* Begin DATA SHOWN *

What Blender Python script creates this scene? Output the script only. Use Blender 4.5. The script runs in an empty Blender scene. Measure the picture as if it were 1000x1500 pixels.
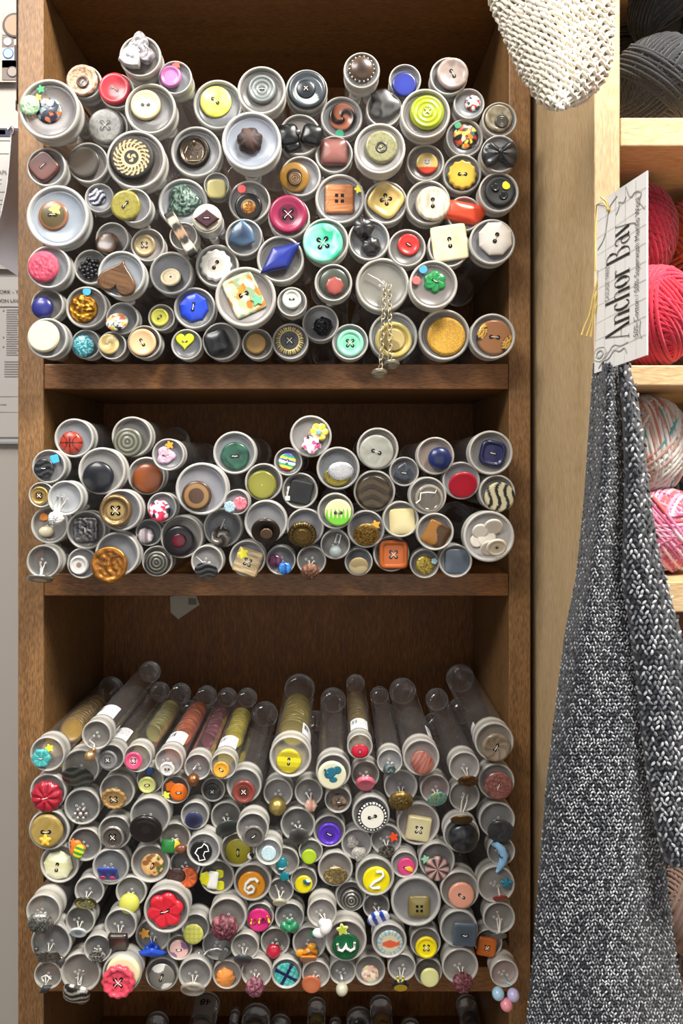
import bpy, math, random
from mathutils import Vector, Matrix, noise
R_ = random.Random(7)
C = bpy.context.scene.collection
F, D, PX, PY, ZC = 1083.0, 0.5415, 490.0, 675.0, 1.35
def W(px, py, d):
    """world point seen at photo pixel px,py at distance d in front of the lens"""
    return Vector(((px-PX)/F*d, d-D, ZC-(py-PY)/F*d))
def lin(h):
    if isinstance(h, (tuple, list)): return tuple(h)
    h = h.lstrip('#')
    if len(h) == 3: h = ''.join(a*2 for a in h)
    v = [int(h[i:i+2], 16)/255 for i in (0, 2, 4)]
    return tuple(x/12.92 if x <= .04045 else ((x+.055)/1.055)**2.4 for x in v)
def mix(a, b, t):
    t = max(0, min(1, t)); return tuple(a[i]*(1-t)+b[i]*t for i in range(3))
# ------------------------------------------------------------ materials
def nodes(name):
    m = bpy.data.materials.new(name); m.use_nodes = True
    nt = m.node_tree; return m, nt, nt.nodes['Principled BSDF']
def setp(p, **k):
    for a, v in k.items():
        p.inputs[a.replace('_', ' ')].default_value = v
def colmat(name, rough=.35, metal=0., alpha=1., coat=0., bump=0., bscale=900., sheen=0.):
    m, nt, p = nodes(name)
    a = nt.nodes.new('ShaderNodeVertexColor'); a.layer_name = 'Col'
    nt.links.new(a.outputs['Color'], p.inputs['Base Color'])
    setp(p, Roughness=rough, Metallic=metal, Alpha=alpha, Coat_Weight=coat, Sheen_Weight=sheen)
    if bump:
        tc = nt.nodes.new('ShaderNodeTexCoord'); n = nt.nodes.new('ShaderNodeTexNoise'); n.inputs['Scale'].default_value = bscale
        b = nt.nodes.new('ShaderNodeBump'); b.inputs['Strength'].default_value = bump; b.inputs['Distance'].default_value = .0004
        nt.links.new(tc.outputs['Object'], n.inputs['Vector'])
        nt.links.new(n.outputs['Fac'], b.inputs['Height']); nt.links.new(b.outputs['Normal'], p.inputs['Normal'])
    return m
def flat(name, c, rough=.5, metal=0., alpha=1., **k):
    m, nt, p = nodes(name); setp(p, Roughness=rough, Metallic=metal, Alpha=alpha, **k)
    p.inputs['Base Color'].default_value = (*lin(c), 1); return m
def wood(name, c1, c2, c3, axis, rough=.45, sc=1., bump=.25):
    m, nt, p = nodes(name); N = nt.nodes.new; L = nt.links.new
    tc = N('ShaderNodeTexCoord'); mp = N('ShaderNodeMapping')
    s = [60*sc]*3; s[axis] = 4*sc; mp.inputs['Scale'].default_value = s
    L(tc.outputs['Object'], mp.inputs['Vector'])
    n1 = N('ShaderNodeTexNoise'); n1.inputs['Scale'].default_value = 1.2; n1.inputs['Detail'].default_value = 6; n1.inputs['Distortion'].default_value = .6
    mp2 = N('ShaderNodeMapping'); s2 = [1300*sc]*3; s2[axis] = 210*sc; mp2.inputs['Scale'].default_value = s2
    L(tc.outputs['Object'], mp2.inputs['Vector'])
    n2 = N('ShaderNodeTexNoise'); n2.inputs['Scale'].default_value = 1.; n2.inputs['Detail'].default_value = 3
    n3 = N('ShaderNodeTexNoise'); n3.inputs['Scale'].default_value = 9.; n3.inputs['Detail'].default_value = 2
    L(mp.outputs[0], n1.inputs['Vector']); L(mp2.outputs[0], n2.inputs['Vector']); L(tc.outputs['Object'], n3.inputs['Vector'])
    r = N('ShaderNodeValToRGB'); e = r.color_ramp.elements
    e[0].position = .32; e[0].color = (*lin(c1), 1); e[1].position = .68; e[1].color = (*lin(c3), 1)
    k = e.new(.5); k.color = (*lin(c2), 1)
    a = N('ShaderNodeMath'); a.operation = 'MULTIPLY_ADD'; a.inputs[1].default_value = .6; L(n2.outputs['Fac'], a.inputs[0])
    b = N('ShaderNodeMath'); b.operation = 'MULTIPLY'; b.inputs[1].default_value = .2; L(n1.outputs['Fac'], b.inputs[0]); L(b.outputs[0], a.inputs[2])
    g = N('ShaderNodeMath'); g.operation = 'MULTIPLY_ADD'; g.inputs[1].default_value = .2; L(n3.outputs['Fac'], g.inputs[0]); L(a.outputs[0], g.inputs[2])
    L(g.outputs[0], r.inputs['Fac']); L(r.outputs['Color'], p.inputs['Base Color'])
    bp = N('ShaderNodeBump'); bp.inputs['Strength'].default_value = bump; bp.inputs['Distance'].default_value = .0005
    L(n2.outputs['Fac'], bp.inputs['Height']); L(bp.outputs['Normal'], p.inputs['Normal'])
    setp(p, Roughness=rough); return m
M = {
 'g': colmat('glossy_button', .3, coat=.18), 'n': colmat('matte_button', .6), 'm': colmat('metal_button', .34, .75, bump=.5),
 'c': colmat('clear_button', .1, alpha=.6, coat=.6), 'f': colmat('fabric_button', .9, bump=1.), 't': colmat('thread', .7),
 's': colmat('paper_sticker', .5), 'yarn': colmat('yarn', .9, sheen=.3, bump=.8, bscale=1500), 'knit': colmat('knit', .9, sheen=.2, bump=.6, bscale=2500),
 'pap': colmat('printed_paper', .6),
}
def capmat(name, c, alpha, rough):
    m, nt, p = nodes(name); N = nt.nodes.new; L = nt.links.new
    setp(p, Roughness=rough, Coat_Weight=.25, Coat_Roughness=.15)
    a = N('ShaderNodeVertexColor'); a.layer_name = 'Col'
    tc = N('ShaderNodeTexCoord'); n = N('ShaderNodeTexNoise'); n.inputs['Scale'].default_value = 130; n.inputs['Detail'].default_value = 3
    L(tc.outputs['Object'], n.inputs['Vector'])
    mr = N('ShaderNodeMapRange'); mr.inputs[3].default_value = alpha-.07; mr.inputs[4].default_value = alpha+.07
    L(n.outputs['Fac'], mr.inputs[0]); L(mr.outputs[0], p.inputs['Alpha'])
    L(a.outputs['Color'], p.inputs['Base Color'])
    return m
M['rim'] = capmat('milky_cap_plastic', '#fff', .80, .3)
M['disc'] = capmat('cloudy_cap_plastic', '#fff', .56, .3)
def glassy():
    m, nt, p = nodes('clear_tube_plastic'); N = nt.nodes.new; L = nt.links.new
    t = N('ShaderNodeBsdfTransparent'); t.inputs[0].default_value = (.95, .955, .96, 1)
    g = N('ShaderNodeBsdfGlossy'); g.inputs['Roughness'].default_value = .12; g.inputs['Color'].default_value = (1, 1, 1, 1)
    d = N('ShaderNodeBsdfDiffuse'); d.inputs[0].default_value = (.75, .75, .75, 1)
    lw = N('ShaderNodeLayerWeight'); lw.inputs[0].default_value = .42
    m1 = N('ShaderNodeMixShader'); m2 = N('ShaderNodeMixShader')
    mr = N('ShaderNodeMapRange'); mr.inputs[3].default_value = .035; mr.inputs[4].default_value = .72
    L(lw.outputs['Facing'], mr.inputs[0]); L(mr.outputs[0], m1.inputs[0]); L(t.outputs[0], m1.inputs[1]); L(g.outputs[0], m1.inputs[2])
    m2.inputs[0].default_value = .035; L(m1.outputs[0], m2.inputs[1]); L(d.outputs[0], m2.inputs[2])
    L(m2.outputs[0], nt.nodes['Material Output'].inputs[0]); nt.nodes.remove(p); return m
M['tube'] = glassy()
# ------------------------------------------------------------ mesh builder
class MB:
    def __init__(s): s.v = []; s.f = []; s.c = []; s.mi = []
    def add(s, vs, fs, cs, mi=0):
        b = len(s.v); s.v += [tuple(v) for v in vs]
        s.f += [tuple(i+b for i in f) for f in fs]; s.mi += [mi]*len(fs)
        s.c += [cs]*len(vs) if isinstance(cs, tuple) else list(cs)
    def box(s, a, b, c=(.5, .5, .5), mi=0):
        x0, y0, z0 = a; x1, y1, z1 = b
        v = [(x, y, z) for x in (x0, x1) for y in (y0, y1) for z in (z0, z1)]
        s.add(v, [(0, 1, 3, 2), (4, 6, 7, 5), (0, 4, 5, 1), (2, 3, 7, 6), (0, 2, 6, 4), (1, 5, 7, 3)], c, mi)
    def tube(s, pts, r, c, n=6, closed=False, mi=0, flatk=1., up=None):
        pts = [Vector(p) for p in pts]; k = len(pts); vs = []; fs = []
        up = Vector((.13, -.9, .31)) if up is None else up
        for i, p in enumerate(pts):
            a = pts[(i+1) % k] if (closed or i < k-1) else p; b = pts[i-1] if (closed or i) else p
            t = (a-b).normalized() if (a-b).length > 1e-9 else Vector((0, 0, 1))
            u = t.cross(up); u = u.normalized() if u.length > 1e-4 else Vector((1, 0, 0)); w = t.cross(u)
            rr = r[i] if isinstance(r, list) else r
            for j in range(n):
                an = 2*math.pi*j/n; vs.append(p+u*rr*math.cos(an)+w*rr*flatk*math.sin(an))
        for i in range(k if closed else k-1):
            for j in range(n):
                a = i*n+j; b = i*n+(j+1) % n; i2 = (i+1) % k
                fs.append((a, b, i2*n+(j+1) % n, i2*n+j))
        if not closed: fs += [tuple(range(n)), tuple(reversed(range((k-1)*n, k*n)))]
        cs = c
        if isinstance(c, list): cs = [c[i] for i in range(k) for j in range(n)]
        s.add(vs, fs, cs, mi)
    def ball(s, p, r, c, nu=8, nv=6, sc=(1, 1, 1), rot=None, mi=0):
        vs = []; fs = []
        for i in range(nv+1):
            ph = math.pi*i/nv
            for j in range(nu):
                th = 2*math.pi*j/nu
                v = Vector((r*sc[0]*math.sin(ph)*math.cos(th), r*sc[1]*math.sin(ph)*math.sin(th), r*sc[2]*math.cos(ph)))
                if rot: v = rot @ v
                vs.append(v+Vector(p))
        for i in range(nv):
            for j in range(nu): fs.append((i*nu+j, (i+1)*nu+j, (i+1)*nu+(j+1) % nu, i*nu+(j+1) % nu))
        s.add(vs, fs, c, mi)
    def lathe(s, prof, n, c, mats=None, cs=None):
        vs = []; fs = []; col = []
        for k, (r, y) in enumerate(prof):
            for j in range(n):
                a = 2*math.pi*j/n; vs.append((r*math.cos(a), y, r*math.sin(a))); col.append(cs[k] if cs else c)
        b = len(s.v); s.add(vs, [], col)
        for k in range(len(prof)-1):
            for j in range(n):
                s.f.append(tuple(b+q for q in (k*n+j, k*n+(j+1) % n, (k+1)*n+(j+1) % n, (k+1)*n+j))); s.mi.append(mats[k] if mats else 0)
    def build(s, name, mats, parent=None, loc=None, smooth=True, sub=None):
        me = bpy.data.meshes.new(name)
        o0 = Vector(sub) if sub is not None else None
        v = [tuple(Vector(p)-o0) for p in s.v] if o0 is not None else s.v
        me.from_pydata(v, [], s.f)
        for m in (mats if isinstance(mats, list) else [mats]): me.materials.append(m)
        me.polygons.foreach_set('material_index', s.mi)
        me.polygons.foreach_set('use_smooth', [smooth]*len(s.f))
        ca = me.color_attributes.new('Col', 'FLOAT_COLOR', 'POINT')
        ca.data.foreach_set('color', [x for c in s.c for x in (c[0], c[1], c[2], 1.)])
        me.update()
        o = bpy.data.objects.new(name, me); C.objects.link(o)
        if parent is not None: o.parent = parent
        if loc is not None: o.location = loc
        return o
def tag(o, label, cat, group=None, kind=None):
    o['label'] = label; o['category'] = cat
    if group: o['group'] = group
    if kind: o['kind'] = kind
    return o
def empty(name, loc):
    o = bpy.data.objects.new(name, None); C.objects.link(o); o.location = loc; o.empty_display_size = .01; return o
def bevel(o, w=.001, n=2):
    m = o.modifiers.new('bevel', 'BEVEL'); m.width = w; m.segments = n; m.limit_method = 'ANGLE'; return o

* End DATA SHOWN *

■ REQUIRED WORK
Scan the material above. Copy each line that holds the word "scene".

■ ANSWER FOR THE TASK
What Blender Python script creates this scene? Output the script only. Use Blender 4.5. The script runs in an empty Blender scene. Measure the picture as if it were 1000x1500 pixels.
C = bpy.context.scene.collection